* Task brief: Write out the material again word for word, dropping any images it holds.

START Extracted information

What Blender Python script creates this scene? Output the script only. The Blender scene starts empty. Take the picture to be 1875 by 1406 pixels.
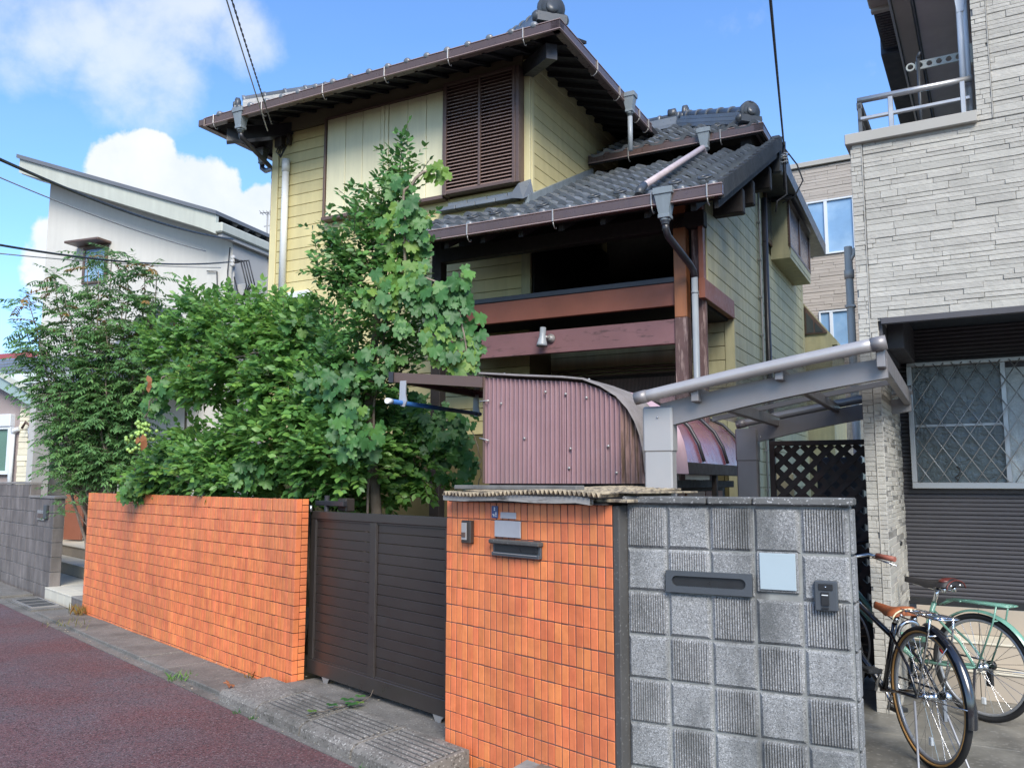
import bpy, math, random
import numpy as np
from mathutils import Vector, Matrix
random.seed(7); rng = np.random.default_rng(7)
S = bpy.context.scene
COL = S.collection
PI = math.pi

# ------------------------------------------------------------------ camera
cam = bpy.data.cameras.new('camera'); camo = bpy.data.objects.new('camera', cam); COL.objects.link(camo)
camo.location = (0, 0, 1.54)
camo.rotation_mode = 'XYZ'
camo.rotation_euler = (Matrix.Rotation(math.radians(90 + 6.67), 3, 'X') @ Matrix.Rotation(math.radians(0.045), 3, 'Z')).to_euler()
cam.sensor_width = 36; cam.sensor_fit = 'HORIZONTAL'; cam.lens = 36 * 1544.1 / 1875
cam.clip_start = 0.05; cam.clip_end = 3000
S.camera = camo

# ------------------------------------------------------------------ world, sun, exposure
SUN_EL, SUN_AZ = math.radians(39), math.radians(171)      # azimuth clockwise from +Y
SKY_STRENGTH, SUN_STRENGTH, EXPOSURE = 0.15, 1.8, 1.50
w = bpy.data.worlds.new('World'); S.world = w; w.use_nodes = True
nt = w.node_tree; N = nt.nodes; L = nt.links; N.clear()
def nd(nt, t, **k):
    n = nt.nodes.new(t)
    for a, b in k.items(): setattr(n, a, b)
    return n
sky = nd(nt, 'ShaderNodeTexSky', sky_type='NISHITA', sun_disc=False, sun_elevation=SUN_EL, sun_rotation=SUN_AZ)
sky.air_density = 1.0; sky.dust_density = 0.6; sky.ozone_density = 1.6
tc = nd(nt, 'ShaderNodeTexCoord')
bg = nd(nt, 'ShaderNodeBackground'); out = nd(nt, 'ShaderNodeOutputWorld')
def M(op, a, b=None, c=None, clamp=False):
    n = nd(nt, 'ShaderNodeMath', operation=op, use_clamp=clamp)
    for i, x in enumerate((a, b, c)):
        if x is None: continue
        if isinstance(x, (int, float)): n.inputs[i].default_value = x
        else: L.new(x, n.inputs[i])
    return n.outputs[0]
def sstep(x, a, b):
    n = nd(nt, 'ShaderNodeMapRange', interpolation_type='SMOOTHSTEP')
    L.new(x, n.inputs[0]); n.inputs[1].default_value = a; n.inputs[2].default_value = b
    return n.outputs[0]
sep = nd(nt, 'ShaderNodeSeparateXYZ'); L.new(tc.outputs['Generated'], sep.inputs[0])
# clouds live on a flat layer high above: direction / height, so they foreshorten towards the horizon
zz = M('MAXIMUM', M('ADD', sep.outputs[2], 0.12), 0.05)
comb = nd(nt, 'ShaderNodeCombineXYZ'); L.new(M('DIVIDE', sep.outputs[0], zz), comb.inputs[0]); L.new(M('DIVIDE', sep.outputs[1], zz), comb.inputs[1])
def noise(vec, scale, detail, rough=.55, dist=0., off=(0, 0, 0)):
    mp = nd(nt, 'ShaderNodeMapping'); mp.inputs[1].default_value = off
    L.new(vec, mp.inputs[0]); n = nd(nt, 'ShaderNodeTexNoise'); L.new(mp.outputs[0], n.inputs['Vector'])
    n.inputs['Scale'].default_value = scale; n.inputs['Detail'].default_value = detail
    n.inputs['Roughness'].default_value = rough; n.inputs['Distortion'].default_value = dist
    return n.outputs[0]
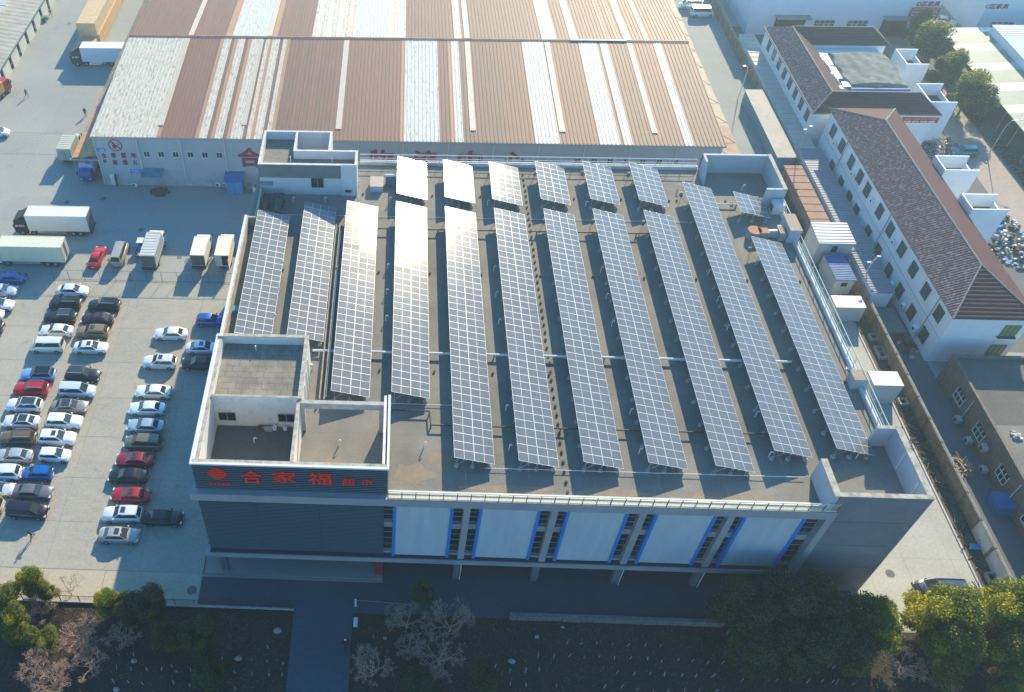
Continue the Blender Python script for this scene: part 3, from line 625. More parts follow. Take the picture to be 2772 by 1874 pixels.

END Extracted information

* Answer to the problem:
What Blender Python script creates this scene? Output the script only. The Blender scene starts empty. Take the picture to be 1875 by 1406 pixels.
import bpy, math, random
import numpy as np
from mathutils import Vector, Matrix
random.seed(7); rng = np.random.default_rng(7)
S = bpy.context.scene
COL = S.collection
PI = math.pi

# ------------------------------------------------------------------ camera
cam = bpy.data.cameras.new('camera'); camo = bpy.data.objects.new('camera', cam); COL.objects.link(camo)
camo.location = (0, 0, 1.54)
camo.rotation_mode = 'XYZ'
camo.rotation_euler = (Matrix.Rotation(math.radians(90 + 6.67), 3, 'X') @ Matrix.Rotation(math.radians(0.045), 3, 'Z')).to_euler()
cam.sensor_width = 36; cam.sensor_fit = 'HORIZONTAL'; cam.lens = 36 * 1544.1 / 1875
cam.clip_start = 0.05; cam.clip_end = 3000
S.camera = camo

# ------------------------------------------------------------------ world, sun, exposure
SUN_EL, SUN_AZ = math.radians(39), math.radians(171)      # azimuth clockwise from +Y
SKY_STRENGTH, SUN_STRENGTH, EXPOSURE = 0.15, 1.8, 1.50
w = bpy.data.worlds.new('World'); S.world = w; w.use_nodes = True
nt = w.node_tree; N = nt.nodes; L = nt.links; N.clear()
def nd(nt, t, **k):
    n = nt.nodes.new(t)
    for a, b in k.items(): setattr(n, a, b)
    return n
sky = nd(nt, 'ShaderNodeTexSky', sky_type='NISHITA', sun_disc=False, sun_elevation=SUN_EL, sun_rotation=SUN_AZ)
sky.air_density = 1.0; sky.dust_density = 0.6; sky.ozone_density = 1.6
tc = nd(nt, 'ShaderNodeTexCoord')
bg = nd(nt, 'ShaderNodeBackground'); out = nd(nt, 'ShaderNodeOutputWorld')
def M(op, a, b=None, c=None, clamp=False):
    n = nd(nt, 'ShaderNodeMath', operation=op, use_clamp=clamp)
    for i, x in enumerate((a, b, c)):
        if x is None: continue
        if isinstance(x, (int, float)): n.inputs[i].default_value = x
        else: L.new(x, n.inputs[i])
    return n.outputs[0]
def sstep(x, a, b):
    n = nd(nt, 'ShaderNodeMapRange', interpolation_type='SMOOTHSTEP')
    L.new(x, n.inputs[0]); n.inputs[1].default_value = a; n.inputs[2].default_value = b
    return n.outputs[0]
sep = nd(nt, 'ShaderNodeSeparateXYZ'); L.new(tc.outputs['Generated'], sep.inputs[0])
# clouds live on a flat layer high above: direction / height, so they foreshorten towards the horizon
zz = M('MAXIMUM', M('ADD', sep.outputs[2], 0.12), 0.05)
comb = nd(nt, 'ShaderNodeCombineXYZ'); L.new(M('DIVIDE', sep.outputs[0], zz), comb.inputs[0]); L.new(M('DIVIDE', sep.outputs[1], zz), comb.inputs[1])
def noise(vec, scale, detail, rough=.55, dist=0., off=(0, 0, 0)):
    mp = nd(nt, 'ShaderNodeMapping'); mp.inputs[1].default_value = off
    L.new(vec, mp.inputs[0]); n = nd(nt, 'ShaderNodeTexNoise'); L.new(mp.outputs[0], n.inputs['Vector'])
    n.inputs['Scale'].default_value = scale; n.inputs['Detail'].default_value = detail
    n.inputs['Roughness'].default_value = rough; n.inputs['Distortion'].default_value = dist
    return n.outputs[0]
Continue the Blender Python script for this scene: part 3, from line 625. More parts follow. Take the picture to be 2772 by 1874 pixels.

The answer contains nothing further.